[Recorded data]
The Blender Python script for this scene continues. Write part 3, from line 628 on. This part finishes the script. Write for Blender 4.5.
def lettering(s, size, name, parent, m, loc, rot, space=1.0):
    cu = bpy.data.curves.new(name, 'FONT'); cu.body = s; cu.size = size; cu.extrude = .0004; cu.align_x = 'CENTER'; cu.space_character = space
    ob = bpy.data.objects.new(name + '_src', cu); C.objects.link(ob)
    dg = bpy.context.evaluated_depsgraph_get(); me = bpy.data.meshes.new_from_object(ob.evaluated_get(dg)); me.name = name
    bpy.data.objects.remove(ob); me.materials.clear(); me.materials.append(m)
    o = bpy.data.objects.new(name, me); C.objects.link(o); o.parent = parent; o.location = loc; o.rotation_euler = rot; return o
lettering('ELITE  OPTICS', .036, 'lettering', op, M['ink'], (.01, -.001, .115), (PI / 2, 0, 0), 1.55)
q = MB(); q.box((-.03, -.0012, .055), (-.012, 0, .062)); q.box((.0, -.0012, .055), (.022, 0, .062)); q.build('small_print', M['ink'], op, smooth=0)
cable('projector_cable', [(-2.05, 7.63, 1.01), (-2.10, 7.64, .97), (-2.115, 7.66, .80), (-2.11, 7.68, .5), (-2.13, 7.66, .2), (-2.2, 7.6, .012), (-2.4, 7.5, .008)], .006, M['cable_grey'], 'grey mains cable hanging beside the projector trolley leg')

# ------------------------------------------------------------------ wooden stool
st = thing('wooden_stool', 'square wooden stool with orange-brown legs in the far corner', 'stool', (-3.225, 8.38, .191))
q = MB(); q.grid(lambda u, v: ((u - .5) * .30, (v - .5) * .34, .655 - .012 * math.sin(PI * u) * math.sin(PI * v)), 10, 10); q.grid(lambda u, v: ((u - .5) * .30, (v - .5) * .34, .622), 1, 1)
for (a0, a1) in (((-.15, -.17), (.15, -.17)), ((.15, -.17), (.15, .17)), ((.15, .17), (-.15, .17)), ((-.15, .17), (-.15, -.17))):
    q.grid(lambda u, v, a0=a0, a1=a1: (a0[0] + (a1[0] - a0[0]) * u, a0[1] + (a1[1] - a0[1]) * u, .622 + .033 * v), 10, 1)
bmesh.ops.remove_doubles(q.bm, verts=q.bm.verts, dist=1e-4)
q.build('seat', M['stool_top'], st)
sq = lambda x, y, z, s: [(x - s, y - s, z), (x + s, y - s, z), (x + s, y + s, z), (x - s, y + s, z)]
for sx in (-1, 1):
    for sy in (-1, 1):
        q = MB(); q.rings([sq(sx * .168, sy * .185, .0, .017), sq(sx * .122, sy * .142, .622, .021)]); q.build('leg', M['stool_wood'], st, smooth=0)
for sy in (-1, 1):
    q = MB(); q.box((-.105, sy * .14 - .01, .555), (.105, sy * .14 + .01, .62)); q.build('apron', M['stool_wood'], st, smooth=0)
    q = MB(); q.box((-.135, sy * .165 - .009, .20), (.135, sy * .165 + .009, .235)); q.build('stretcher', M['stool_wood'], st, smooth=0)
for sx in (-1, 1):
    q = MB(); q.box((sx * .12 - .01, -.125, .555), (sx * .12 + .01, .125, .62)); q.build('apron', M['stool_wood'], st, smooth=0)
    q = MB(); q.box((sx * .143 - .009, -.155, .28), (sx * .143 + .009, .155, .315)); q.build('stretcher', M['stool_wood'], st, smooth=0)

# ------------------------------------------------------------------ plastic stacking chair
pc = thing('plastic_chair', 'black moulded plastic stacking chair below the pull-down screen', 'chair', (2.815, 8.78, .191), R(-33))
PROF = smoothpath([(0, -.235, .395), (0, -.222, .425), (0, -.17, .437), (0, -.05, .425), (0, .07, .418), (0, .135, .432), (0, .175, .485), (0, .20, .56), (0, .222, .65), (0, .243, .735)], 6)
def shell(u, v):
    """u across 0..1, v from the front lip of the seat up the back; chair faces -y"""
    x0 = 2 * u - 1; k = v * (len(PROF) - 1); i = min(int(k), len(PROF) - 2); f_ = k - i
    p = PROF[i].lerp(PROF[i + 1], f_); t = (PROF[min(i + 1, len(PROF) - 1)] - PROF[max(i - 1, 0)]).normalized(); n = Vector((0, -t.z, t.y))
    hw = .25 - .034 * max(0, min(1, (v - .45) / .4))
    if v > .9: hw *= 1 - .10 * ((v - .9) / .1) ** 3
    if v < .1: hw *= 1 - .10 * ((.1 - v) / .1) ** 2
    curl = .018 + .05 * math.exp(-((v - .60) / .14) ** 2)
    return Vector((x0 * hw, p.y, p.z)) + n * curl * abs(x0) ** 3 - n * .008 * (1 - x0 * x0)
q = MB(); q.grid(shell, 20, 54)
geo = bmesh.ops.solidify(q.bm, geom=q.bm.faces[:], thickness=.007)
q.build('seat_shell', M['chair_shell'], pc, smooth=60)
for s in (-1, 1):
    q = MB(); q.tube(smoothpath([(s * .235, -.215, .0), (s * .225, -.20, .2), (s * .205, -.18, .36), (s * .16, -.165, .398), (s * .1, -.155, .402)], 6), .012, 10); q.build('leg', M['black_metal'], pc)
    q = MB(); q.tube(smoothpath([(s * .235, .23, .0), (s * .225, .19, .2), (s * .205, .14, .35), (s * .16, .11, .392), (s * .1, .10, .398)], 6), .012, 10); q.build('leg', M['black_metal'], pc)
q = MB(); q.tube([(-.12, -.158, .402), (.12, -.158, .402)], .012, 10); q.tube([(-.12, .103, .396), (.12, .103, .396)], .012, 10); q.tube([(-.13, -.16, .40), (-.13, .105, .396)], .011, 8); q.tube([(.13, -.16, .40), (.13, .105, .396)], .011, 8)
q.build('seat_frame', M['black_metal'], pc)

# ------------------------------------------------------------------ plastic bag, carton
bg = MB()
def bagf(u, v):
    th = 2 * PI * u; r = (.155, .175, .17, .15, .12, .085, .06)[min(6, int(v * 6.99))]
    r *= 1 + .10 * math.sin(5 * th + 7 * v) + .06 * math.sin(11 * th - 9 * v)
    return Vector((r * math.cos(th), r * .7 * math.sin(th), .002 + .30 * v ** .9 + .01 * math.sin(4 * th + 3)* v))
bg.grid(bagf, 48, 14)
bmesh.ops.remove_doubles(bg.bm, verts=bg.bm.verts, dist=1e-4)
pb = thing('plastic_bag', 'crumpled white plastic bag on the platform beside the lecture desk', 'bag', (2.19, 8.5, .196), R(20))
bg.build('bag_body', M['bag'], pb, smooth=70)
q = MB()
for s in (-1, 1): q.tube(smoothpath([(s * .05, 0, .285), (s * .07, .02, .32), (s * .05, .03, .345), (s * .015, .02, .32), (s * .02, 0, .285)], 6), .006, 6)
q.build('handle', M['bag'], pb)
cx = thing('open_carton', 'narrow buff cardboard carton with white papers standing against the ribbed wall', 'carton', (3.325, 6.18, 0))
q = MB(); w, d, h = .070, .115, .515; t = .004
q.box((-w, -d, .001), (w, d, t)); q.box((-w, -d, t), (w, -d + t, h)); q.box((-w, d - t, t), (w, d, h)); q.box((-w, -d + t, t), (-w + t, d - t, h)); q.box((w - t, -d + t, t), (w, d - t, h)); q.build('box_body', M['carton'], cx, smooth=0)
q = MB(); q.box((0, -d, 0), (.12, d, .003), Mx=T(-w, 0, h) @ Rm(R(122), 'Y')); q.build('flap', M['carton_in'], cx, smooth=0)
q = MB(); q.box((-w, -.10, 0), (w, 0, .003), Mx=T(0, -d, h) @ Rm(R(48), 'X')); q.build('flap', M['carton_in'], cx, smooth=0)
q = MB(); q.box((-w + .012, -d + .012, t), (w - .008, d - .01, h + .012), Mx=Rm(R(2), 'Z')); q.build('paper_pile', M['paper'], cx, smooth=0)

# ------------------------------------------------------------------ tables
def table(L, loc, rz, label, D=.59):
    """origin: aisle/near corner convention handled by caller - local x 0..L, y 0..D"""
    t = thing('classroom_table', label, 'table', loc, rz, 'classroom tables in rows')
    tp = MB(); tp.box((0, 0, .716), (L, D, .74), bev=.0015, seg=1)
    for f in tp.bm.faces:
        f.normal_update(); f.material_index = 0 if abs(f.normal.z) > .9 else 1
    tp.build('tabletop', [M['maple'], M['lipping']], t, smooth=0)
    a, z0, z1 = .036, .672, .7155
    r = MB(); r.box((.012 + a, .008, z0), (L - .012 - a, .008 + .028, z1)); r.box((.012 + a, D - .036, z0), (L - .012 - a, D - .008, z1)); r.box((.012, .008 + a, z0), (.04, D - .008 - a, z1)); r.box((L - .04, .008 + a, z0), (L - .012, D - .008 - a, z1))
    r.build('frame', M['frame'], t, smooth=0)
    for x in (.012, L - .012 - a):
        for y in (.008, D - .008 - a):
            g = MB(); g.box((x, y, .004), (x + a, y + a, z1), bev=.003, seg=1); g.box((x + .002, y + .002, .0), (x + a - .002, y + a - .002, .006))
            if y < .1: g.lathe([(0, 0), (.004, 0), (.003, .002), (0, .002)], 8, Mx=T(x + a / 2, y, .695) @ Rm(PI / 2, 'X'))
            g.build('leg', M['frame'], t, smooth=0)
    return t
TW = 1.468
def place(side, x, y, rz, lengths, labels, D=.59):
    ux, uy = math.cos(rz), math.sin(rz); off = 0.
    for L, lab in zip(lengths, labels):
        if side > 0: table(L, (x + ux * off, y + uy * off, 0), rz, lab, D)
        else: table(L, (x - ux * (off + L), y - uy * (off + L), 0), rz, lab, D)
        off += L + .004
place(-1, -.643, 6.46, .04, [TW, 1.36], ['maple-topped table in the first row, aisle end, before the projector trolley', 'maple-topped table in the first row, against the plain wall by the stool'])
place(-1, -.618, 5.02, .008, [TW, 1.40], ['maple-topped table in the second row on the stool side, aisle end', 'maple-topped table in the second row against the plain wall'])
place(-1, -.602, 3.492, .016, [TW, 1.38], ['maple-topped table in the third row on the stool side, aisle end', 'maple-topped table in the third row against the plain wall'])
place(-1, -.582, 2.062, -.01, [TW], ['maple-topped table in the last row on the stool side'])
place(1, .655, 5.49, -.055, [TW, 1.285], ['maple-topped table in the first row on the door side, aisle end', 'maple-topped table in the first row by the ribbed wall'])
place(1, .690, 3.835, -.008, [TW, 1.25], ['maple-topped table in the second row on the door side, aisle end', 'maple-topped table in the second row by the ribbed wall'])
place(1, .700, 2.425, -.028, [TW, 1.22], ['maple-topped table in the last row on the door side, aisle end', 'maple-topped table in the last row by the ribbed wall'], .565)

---

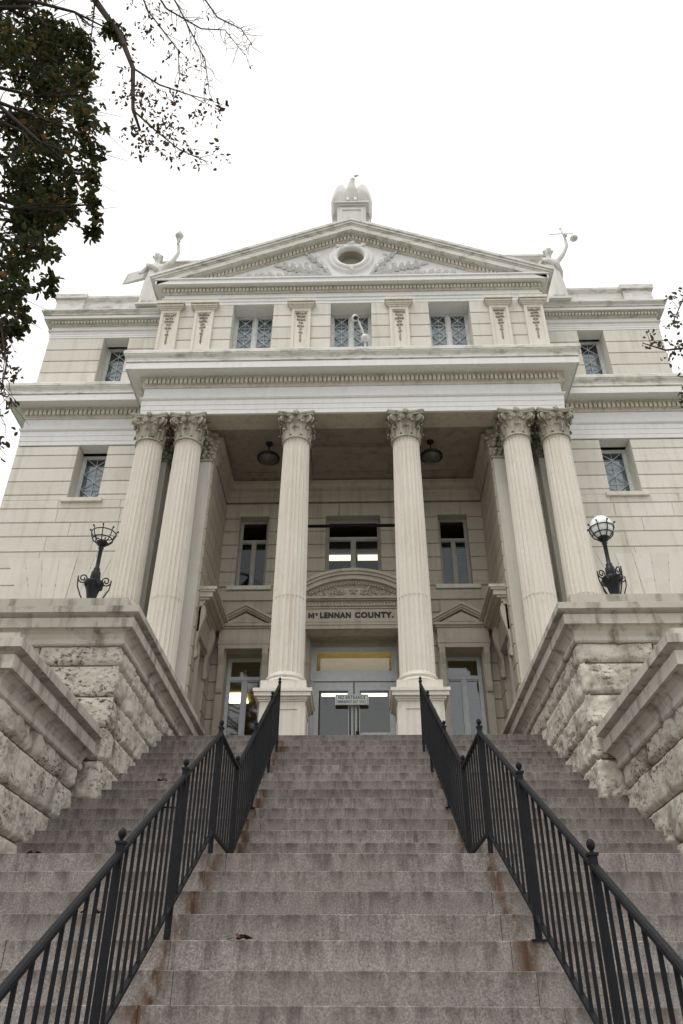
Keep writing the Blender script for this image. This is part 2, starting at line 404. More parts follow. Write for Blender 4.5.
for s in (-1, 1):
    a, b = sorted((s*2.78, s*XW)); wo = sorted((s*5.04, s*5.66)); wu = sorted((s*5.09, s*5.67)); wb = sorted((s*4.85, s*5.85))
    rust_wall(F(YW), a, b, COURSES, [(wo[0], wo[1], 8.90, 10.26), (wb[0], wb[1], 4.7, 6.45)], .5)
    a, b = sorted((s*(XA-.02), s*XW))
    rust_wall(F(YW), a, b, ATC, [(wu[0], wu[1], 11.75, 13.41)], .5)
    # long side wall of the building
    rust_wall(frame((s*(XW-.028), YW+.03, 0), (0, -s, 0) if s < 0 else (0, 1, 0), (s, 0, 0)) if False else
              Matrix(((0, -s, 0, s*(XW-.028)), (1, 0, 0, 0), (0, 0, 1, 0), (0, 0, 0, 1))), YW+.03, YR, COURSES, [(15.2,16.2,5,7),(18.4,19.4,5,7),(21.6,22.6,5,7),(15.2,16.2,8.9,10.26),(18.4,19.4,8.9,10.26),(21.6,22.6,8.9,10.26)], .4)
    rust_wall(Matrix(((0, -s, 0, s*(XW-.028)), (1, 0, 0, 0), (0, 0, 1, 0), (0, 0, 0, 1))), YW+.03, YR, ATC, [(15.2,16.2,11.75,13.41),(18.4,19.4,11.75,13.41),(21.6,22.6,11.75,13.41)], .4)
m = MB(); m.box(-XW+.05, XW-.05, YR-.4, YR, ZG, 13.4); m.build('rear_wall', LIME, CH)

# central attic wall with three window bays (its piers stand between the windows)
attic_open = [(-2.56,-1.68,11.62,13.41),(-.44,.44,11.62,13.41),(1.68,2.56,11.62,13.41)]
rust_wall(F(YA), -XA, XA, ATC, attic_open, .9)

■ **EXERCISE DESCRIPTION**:
Of the lines above, extract only those from the line with "The Blender Python" to the line with "projector trolley leg')", both included, exactly as written.

■ **RESULT**:
The Blender Python script for this scene continues. Write part 3, from line 628 on. This part finishes the script. Write for Blender 4.5.
def lettering(s, size, name, parent, m, loc, rot, space=1.0):
    cu = bpy.data.curves.new(name, 'FONT'); cu.body = s; cu.size = size; cu.extrude = .0004; cu.align_x = 'CENTER'; cu.space_character = space
    ob = bpy.data.objects.new(name + '_src', cu); C.objects.link(ob)
    dg = bpy.context.evaluated_depsgraph_get(); me = bpy.data.meshes.new_from_object(ob.evaluated_get(dg)); me.name = name
    bpy.data.objects.remove(ob); me.materials.clear(); me.materials.append(m)
    o = bpy.data.objects.new(name, me); C.objects.link(o); o.parent = parent; o.location = loc; o.rotation_euler = rot; return o
lettering('ELITE  OPTICS', .036, 'lettering', op, M['ink'], (.01, -.001, .115), (PI / 2, 0, 0), 1.55)
q = MB(); q.box((-.03, -.0012, .055), (-.012, 0, .062)); q.box((.0, -.0012, .055), (.022, 0, .062)); q.build('small_print', M['ink'], op, smooth=0)
cable('projector_cable', [(-2.05, 7.63, 1.01), (-2.10, 7.64, .97), (-2.115, 7.66, .80), (-2.11, 7.68, .5), (-2.13, 7.66, .2), (-2.2, 7.6, .012), (-2.4, 7.5, .008)], .006, M['cable_grey'], 'grey mains cable hanging beside the projector trolley leg')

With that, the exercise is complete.